Are You My Wife? By the author of A Salon in Paris before the War, Number Thirteen, Pius VI., etc. New York: The Catholic Publication Society. 1876. 1 vol. 8vo. pp. 292.

The startling question that gives a title to this story has been before the readers of The Catholic World for many months. Those who have followed out the puzzle presented to them through its monthly instalments will have found for themselves the solution of the problem, and formed their own opinion regarding its merits or demerits. The story is now published in book-form, and adds one more to the number of admirable original works of fiction given to the Catholic public through the pages of The Catholic World.

Are You My Wife? is remarkable, and welcome, at least in this: that it shakes itself loose from the mouldy traditions which seem to form the stock-in-trade of most of our Catholic writers of English fiction. It is a bold effort and well sustained. The story is full of interest from beginning to end; the characters clean-cut and distinct; the incidents varying and rapid; and the secret carefully concealed to the very last. It is not, perhaps, of the first, but certainly of a very good, order of art, and possesses this exceptional merit over its fellows, that while the facts on which it

hangs are as interesting as those in the best works of non-Catholic novelists, the purity and moral elevation of the whole are far beyond what even the best of such writers can furnish.

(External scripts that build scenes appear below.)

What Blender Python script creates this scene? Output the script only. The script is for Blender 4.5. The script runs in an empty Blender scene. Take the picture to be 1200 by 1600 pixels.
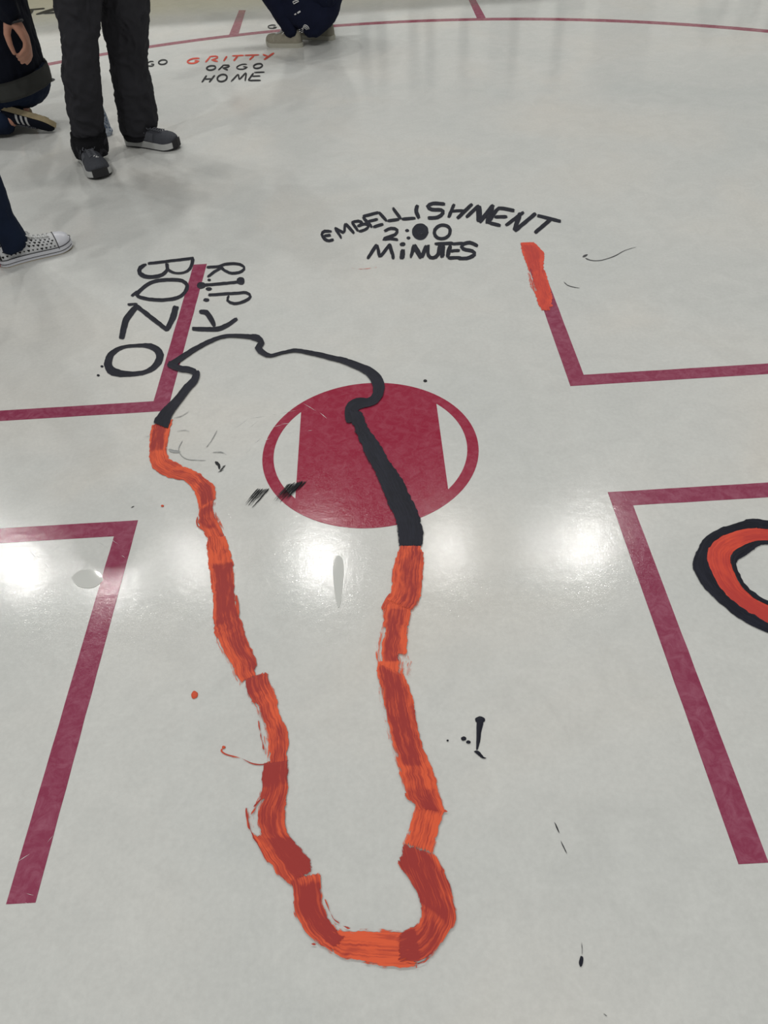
import bpy, bmesh, math, random
from mathutils import Vector, Matrix, noise
random.seed(7)
S = bpy.context.scene
COL = S.collection

# ------------------------------------------------------------------ camera
F_PX = 1133.94
CAM = Vector((0.0488, -1.5414, 1.3629))
PITCH, ROLL, HEAD = 0.758305, -0.070093, 0.014392
ROT = Matrix.Rotation(HEAD, 3, 'Z') @ Matrix.Rotation(PITCH, 3, 'X') @ Matrix.Rotation(ROLL, 3, 'Z')
cd = bpy.data.cameras.new('camera')
cd.sensor_fit = 'VERTICAL'; cd.sensor_height = 36.0; cd.sensor_width = 27.0
cd.lens = 36.0 * F_PX / 1600.0
cd.clip_start = 0.02; cd.clip_end = 300
cam = bpy.data.objects.new('camera', cd); COL.objects.link(cam)
cam.matrix_world = Matrix.Translation(CAM) @ ROT.to_4x4()
S.camera = cam

# ------------------------------------------------------------------ world, light levels, exposure
WORLD_STRENGTH = 0.265
LAMP_POWER = 275.0
LAMP_RADIUS = 0.33
S.view_settings.view_transform = 'Standard'
S.view_settings.look = 'None'
S.view_settings.gamma = 1.0
S.view_settings.use_curve_mapping = False
S.view_settings.exposure = 0.0
w = bpy.data.worlds.new('arena_air'); S.world = w; w.use_nodes = True
wn = w.node_tree.nodes; wl = w.node_tree.links
bg = wn['Background']; bg.inputs['Strength'].default_value = WORLD_STRENGTH
bg.inputs['Color'].default_value = (1.0, 1.0, 0.97, 1)

LAMPS = [(-11.2, 12.6, 1.5), (-8.45, 12.4, 1.5), (-5.8, 12.25, .7), (-2.1, 12.15, 1.5), (1.56, 12.2, .8), (4.42, 12.05, .35), (5.75, 12.15, 1.2)]
LAMPS_BACK = [(-8.0, -6.0), (-2.0, -8.5), (5.0, -7.0)]

# ------------------------------------------------------------------ helpers
def G(u, v, z=0.0):
    """point of the ice seen at photo pixel u, v"""
    d = ROT @ Vector(((u - 600) / F_PX, -(v - 800) / F_PX, -1))
    return CAM + d * ((z - CAM.z) / d.z)
def V(u, v, Y):
    """point of the upright plane y = Y seen at photo pixel u, v"""
    d = ROT @ Vector(((u - 600) / F_PX, -(v - 800) / F_PX, -1))
    return CAM + d * ((Y - CAM.y) / d.y)

def tag(o, label=None, cat=None, group=None, kind=None):
    if label: o['label'] = label
    if cat: o['category'] = cat
    if group: o['group'] = group
    if kind: o['kind'] = kind
    return o
def empty(name, loc=(0, 0, 0), rz=0):
    o = bpy.data.objects.new(name, None); COL.objects.link(o)
    o.location = loc; o.rotation_euler = (0, 0, rz); o.empty_display_size = .1
    return o
def link(name, me, mat=None, parent=None, smooth=False):
    o = bpy.data.objects.new(name, me); COL.objects.link(o)
    if mat: me.materials.append(mat)
    if smooth:
        for p in me.polygons: p.use_smooth = True
    if parent:
        o.parent = parent
    return o
def from_bm(name, bm, mat, parent=None, smooth=False, world=False):
    """world=True: bm is in world coordinates although it gets a parent"""
    if world and parent:
        m = Matrix(); q = parent
        while q: m = Matrix.Translation(q.location) @ q.rotation_euler.to_matrix().to_4x4() @ m; q = q.parent
        bmesh.ops.transform(bm, matrix=m.inverted(), verts=bm.verts)
    me = bpy.data.meshes.new(name); bm.to_mesh(me); bm.free()
    return link(name, me, mat, parent, smooth)
def add_box(bm, c, s, rot=None):
    m = Matrix.Translation(c) @ (rot.to_4x4() if rot else Matrix()) @ Matrix.Diagonal((s[0], s[1], s[2], 1))
    bmesh.ops.create_cube(bm, size=1, matrix=m)
def add_ball(bm, c, r, sc=(1, 1, 1), rot=None, seg=20):
    m = Matrix.Translation(c) @ (rot.to_4x4() if rot else Matrix()) @ Matrix.Diagonal((sc[0], sc[1], sc[2], 1))
    bmesh.ops.create_uvsphere(bm, u_segments=seg, v_segments=seg // 2 + 2, radius=r, matrix=m)
def frame(d):
    d = d.normalized(); a = Vector((0, 0, 1)) if abs(d.z) < .95 else Vector((1, 0, 0))
    x = a.cross(d).normalized(); y = d.cross(x)
    return x, y
def add_tube(bm, pts, rad, seg=14, caps=True):
    pts = [Vector(p) for p in pts]
    if not hasattr(rad, '__len__'): rad = [rad] * len(pts)
    rings = []; x = None
    for i, p in enumerate(pts):
        d = (pts[min(i + 1, len(pts) - 1)] - pts[max(i - 1, 0)])
        if x is None: x, y = frame(d)
        else:
            dn = d.normalized(); x = (x - dn * x.dot(dn)).normalized(); y = dn.cross(x)
        rings.append([bm.verts.new(p + (x * math.cos(t) + y * math.sin(t)) * rad[i]) for t in [2 * math.pi * k / seg for k in range(seg)]])
    for a, b in zip(rings, rings[1:]):
        for k in range(seg): bm.faces.new((a[k], a[(k + 1) % seg], b[(k + 1) % seg], b[k]))
    if caps:
        bm.faces.new(list(reversed(rings[0]))); bm.faces.new(rings[-1])
def limb(bm, pts, rad):
    """tapered limb with round joints, closed shells that get fused by remesh"""
    pts = [Vector(p) for p in pts]
    for p, r in zip(pts, rad): add_ball(bm, p, r, seg=18)
    for i in range(len(pts) - 1): add_tube(bm, [pts[i], pts[i + 1]], [rad[i], rad[i + 1]], 20)
def ring_loft(bm, rings, seg=28):
    """rings: (centre, half width vector, half depth vector)"""
    R = []
    for c, a, b in rings:
        R.append([bm.verts.new(c + a * math.cos(t) + b * math.sin(t)) for t in [2 * math.pi * k / seg for k in range(seg)]])
    for a, b in zip(R, R[1:]):
        for k in range(seg): bm.faces.new((a[k], a[(k + 1) % seg], b[(k + 1) % seg], b[k]))
    bm.faces.new(list(reversed(R[0]))); bm.faces.new(R[-1])
    bmesh.ops.recalc_face_normals(bm, faces=bm.faces)
def fuse(name, bm, voxel, mat, parent=None, iters=3, wrinkle=0.0, wscale=14.0, stretch=(1, 1, .45), fine=0.0):
    """fuse overlapping closed shells into ONE continuous surface, smooth it, add cloth folds"""
    me = bpy.data.meshes.new(name + '_src'); bm.to_mesh(me); bm.free()
    o = bpy.data.objects.new(name + '_src', me); COL.objects.link(o)
    r = o.modifiers.new('r', 'REMESH'); r.mode = 'VOXEL'; r.voxel_size = voxel
    s = o.modifiers.new('s', 'SMOOTH'); s.factor = .5; s.iterations = iters
    dg = bpy.context.evaluated_depsgraph_get()
    nm = bpy.data.meshes.new_from_object(o.evaluated_get(dg))
    nm.name = name
    bpy.data.objects.remove(o); bpy.data.meshes.remove(me)
    if wrinkle or fine:
        nr = [v.normal.copy() for v in nm.vertices]
        for v, n in zip(nm.vertices, nr):
            q = Vector((v.co.x * stretch[0], v.co.y * stretch[1], v.co.z * stretch[2]))
            a = noise.noise(q * wscale + Vector((3.1, 7.7, 1.3)))
            b = noise.noise(q * wscale * 2.3 + Vector((a * 1.5, 2, 9)))
            v.co += n * (wrinkle * (a * .8 + .5 * (1 - 3.2 * abs(b))) + fine * noise.noise(v.co * 60))
    if parent:
        m = (Matrix.Translation(parent.location) @ parent.rotation_euler.to_matrix().to_4x4()).inverted()
        nm.transform(m)
    nm.materials.clear()
    return link(name, nm, mat, parent, True)

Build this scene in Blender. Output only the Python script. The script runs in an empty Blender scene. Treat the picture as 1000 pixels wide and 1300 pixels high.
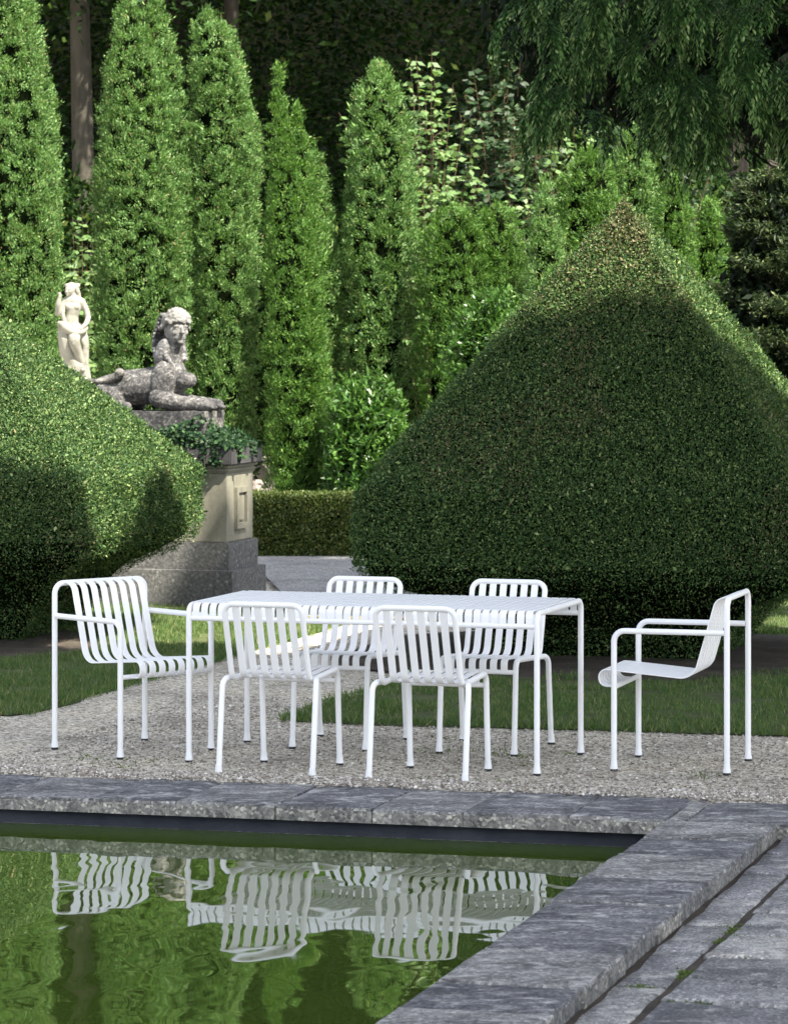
import bpy, bmesh, math
import numpy as np
from mathutils import Vector, Matrix, Euler

rng = np.random.default_rng(7)
C = bpy.context.scene.collection
F = 4530.0 / 1000.0          # focal length in units of picture width
H = 2.07                     # camera height
R = math.radians
SUN_AZ, SUN_EL = R(46), R(54)
S = np.array([math.cos(SUN_EL) * math.cos(SUN_AZ), -math.cos(SUN_EL) * math.sin(SUN_AZ), math.sin(SUN_EL)])


def at(px, py, d):
    """point of the garden seen at a photo pixel, d metres away"""
    return np.array([(px - 500) / 4530 * d, d, H - (py - 406) / 4530 * d])


def proj(P):
    P = np.asarray(P, float)
    return 500 + 4530 * P[..., 0] / P[..., 1], 406 + 4530 * (H - P[..., 2]) / P[..., 1]


# ------------------------------------------------------------------ noise
def _hash(ix, iy, iz):
    h = (ix * 374761393 + iy * 668265263 + iz * 2147483647) & 0xFFFFFFFF
    h = ((h ^ (h >> 13)) * 1274126177) & 0xFFFFFFFF
    h = h ^ (h >> 16)
    return (h & 0xFFFF) / 65535.0


def vnoise(P, scale=1.0, seed=0):
    P = np.asarray(P, float) * scale + seed * 17.13
    i = np.floor(P).astype(np.int64)
    f = P - i
    f = f * f * (3 - 2 * f)
    out = 0
    for dx in (0, 1):
        for dy in (0, 1):
            for dz in (0, 1):
                w = (f[:, 0] if dx else 1 - f[:, 0]) * (f[:, 1] if dy else 1 - f[:, 1]) * (f[:, 2] if dz else 1 - f[:, 2])
                out = out + w * _hash(i[:, 0] + dx, i[:, 1] + dy, i[:, 2] + dz)
    return out * 2 - 1


def unit(v):
    return v / np.maximum(np.linalg.norm(v, axis=-1, keepdims=True), 1e-9)


# ------------------------------------------------------------------ materials
def new_mat(name):
    m = bpy.data.materials.new(name)
    m.use_nodes = True
    nt = m.node_tree
    b = nt.nodes['Principled BSDF']
    return m, nt, b


def nd(nt, kind, **kw):
    n = nt.nodes.new(kind)
    for k, v in kw.items():
        if k in n.inputs.keys():
            n.inputs[k].default_value = v
        else:
            setattr(n, k, v)
    return n


def ramp(nt, stops, src=None):
    n = nt.nodes.new('ShaderNodeValToRGB')
    e = n.color_ramp.elements
    while len(e) < len(stops):
        e.new(0.5)
    for el, (p, c) in zip(e, stops):
        el.position = p
        el.color = (c[0], c[1], c[2], 1) if hasattr(c, '__len__') else (c, c, c, 1)
    if src is not None:
        nt.links.new(src, n.inputs[0])
    return n


def leaf_mat(name, stops, trans=0.35, gloss=0.35, rough=0.5):
    m, nt, b = new_mat(name)
    geo = nd(nt, 'ShaderNodeNewGeometry')
    r = ramp(nt, stops, geo.outputs['Random Per Island'])
    nt.links.new(r.outputs[0], b.inputs['Base Color'])
    b.inputs['Roughness'].default_value = rough
    b.inputs['Specular IOR Level'].default_value = gloss
    if trans > 0:
        t = nd(nt, 'ShaderNodeBsdfTranslucent')
        bright = nd(nt, 'ShaderNodeMix', data_type='RGBA', blend_type='MULTIPLY')
        bright.inputs[0].default_value = 1
        nt.links.new(r.outputs[0], bright.inputs[6])
        bright.inputs[7].default_value = (1.2, 1.3, 0.6, 1)
        nt.links.new(bright.outputs[2], t.inputs[0])
        mx = nd(nt, 'ShaderNodeMixShader')
        mx.inputs[0].default_value = trans
        nt.links.new(b.outputs[0], mx.inputs[1])
        nt.links.new(t.outputs[0], mx.inputs[2])
        nt.links.new(mx.outputs[0], nt.nodes['Material Output'].inputs[0])
    return m


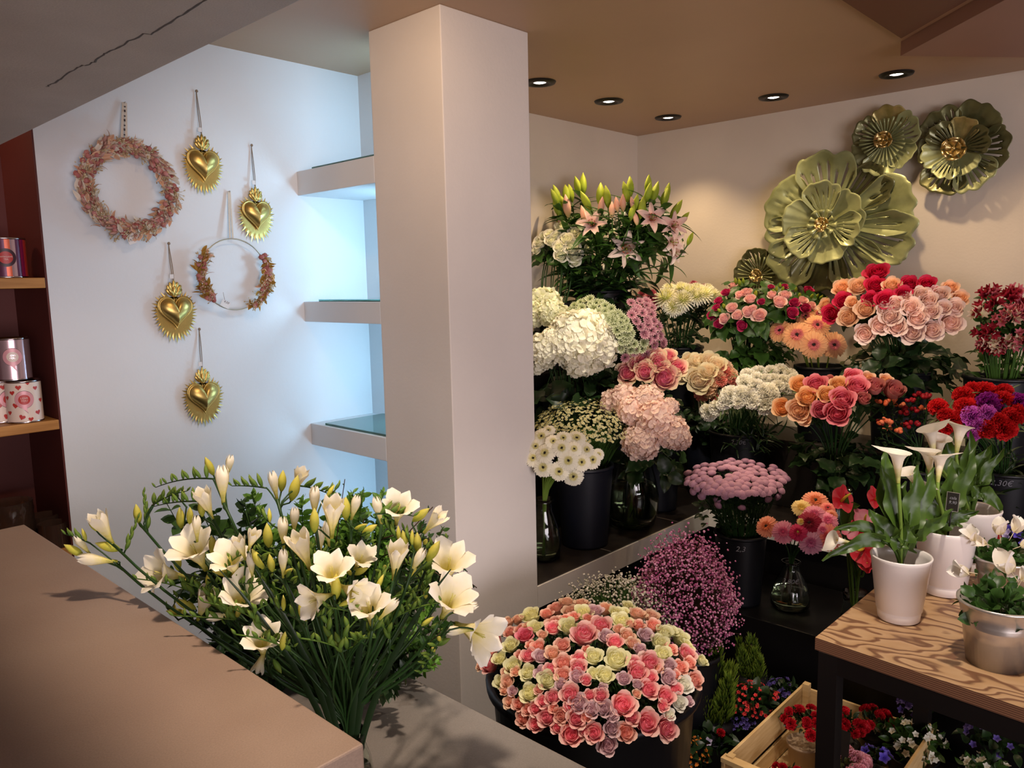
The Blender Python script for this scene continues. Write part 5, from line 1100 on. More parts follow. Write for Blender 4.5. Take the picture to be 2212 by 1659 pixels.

It is needless here to sketch the plot, which, though woven out of natural materials, is ingeniously intricate. Many of the characters are such as may be met with any day in England. The nominal heroine is a wild, weird creation; the real heroine is Franceline, as charming a girl as ever met us in the pages of a novel or stole our hearts away in real life. No wonder all the young men go wild over her; no wonder that the old men do the same. She grows up and develops under our sight the dreamy, happy child, until she, and we with her, suddenly start to find she is a woman.